Tonight I find myself sitting in Starbucks, which isn’t all that unusual. What is a little out of the ordinary is that I’m listening to old Christian rock on my iPod – thanks Dave! – and I just finished a fruit, yogurt, and granola parfait, which was undoubtedly over-priced at $3.45. It’s only the second or third time that I’ve bought one, and it stretches me, since I don’t like the word ‘parfait.’ The ‘t’ at the end seems quite useless, unless you pronounce it par-fate, in which case you should just spell it that way.

Anyways, tonight I’m not particularly concerned with the parfait, and I don’t have a lot to say about rock ‘n’ roll. So that leaves sex as the remaining candidate. Sex and, well, God of course, two things I probably spend too much time thinking about.

I’m just wondering if communicating with God is less like sitting across a kitchen table from a man in a suit and tie who is explaining doctrine, and more like making love. I have a feeling that it’s the latter. Of course this picture of God as lover shouldn’t be something completely foreign to us, at least to anyone who has spent a lot of time leafing through the Bible. But perhaps we skipped over the poetry of the Song of Solomon too hastily, or dismissed it as unexplainable or solely about human amorousness – and yes, that’s a word, I just checked. What if the writer is talking about our relationship to God? In any case, it’s a rather awkward part of the Bible if we tend to view all things Christian as G-rated. It’s sort of like sitting down to watch Dr. Seuss’ Horton Hears A Who and all of a sudden onto the screen appear two people in a passionate love scene. Anyways, enough about the Song of Solomon. In unrelated news, a barista just came around with samples of Starbucks’ new honey latte. I’m not quite sure what to make of it. I think I’ll need a full mug of it to make up my mind.

Back to the topic of love-making, or, to the thrust of this particular blog post. It seems to me that good sex should be another form of communication, or a sharing between two people. At least I think it’s more enjoyable when both parties are actively involved. One contrary scenario to this is the imposition of one person onto another. I think most of us would agree that if we were to apply this imagery to God’s relationship with us, we’d see it as an unhealthy relationship. Another image that could be used is one of passivity or pretending. Perhaps far too many people feel an obligation to submit and make some fabricated expressions of ecstasy every once in awhile even though they are getting nothing out of the experience. In this scenario only God is enjoying the moment.

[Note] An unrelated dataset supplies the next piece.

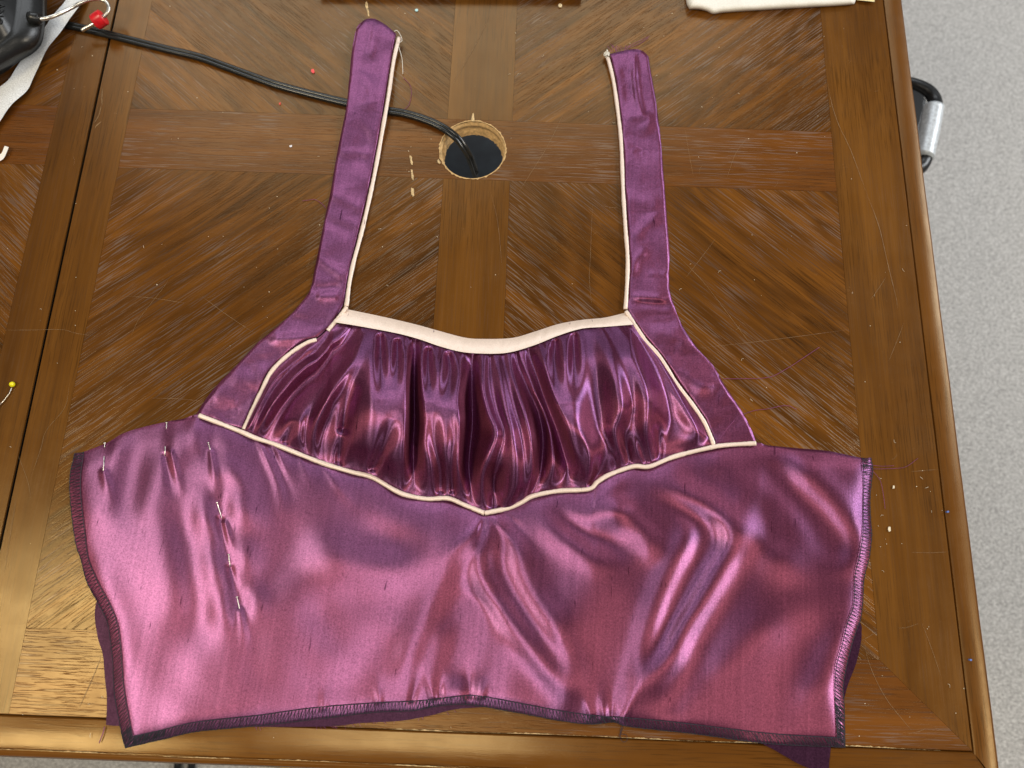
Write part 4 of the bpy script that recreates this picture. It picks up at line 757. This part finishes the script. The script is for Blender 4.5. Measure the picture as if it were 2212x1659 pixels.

I don’t think that God is someone trying to impose himself on us or that the divine needs or wants our attention, adulation, or submission ‘just because he’s God.’ A few months ago I went to hear author Marcus Borg speak, and perhaps the line I enjoyed the most was “I don’t think God gives a damn if we worship him or not!” Maybe God is more interested in passion than merely praise, in love rather than lordship.

I also think that perhaps there is something about sex that makes us more fully human, or expresses a part of our humanity that could not otherwise be expressed. And that’s what a relationship with the divine should do – enhance your humanity rather than diminish it. After time spent in the bedroom (or your location of choice) shouldn’t you feel more like yourself, not less?

Another thought that comes to mind is this: Should anyone feel the need to have a perfect body before heading into the bedroom? I think that if God were a person, she wouldn’t blink at an extra couple of pounds or funny looking feet. In such a way, not one of us needs to feel perfect before experiencing a relationship with the divine.

Anyways, my honey latte is gone, and it’s time to head home. Just a few thoughts on a Monday night at Starbucks.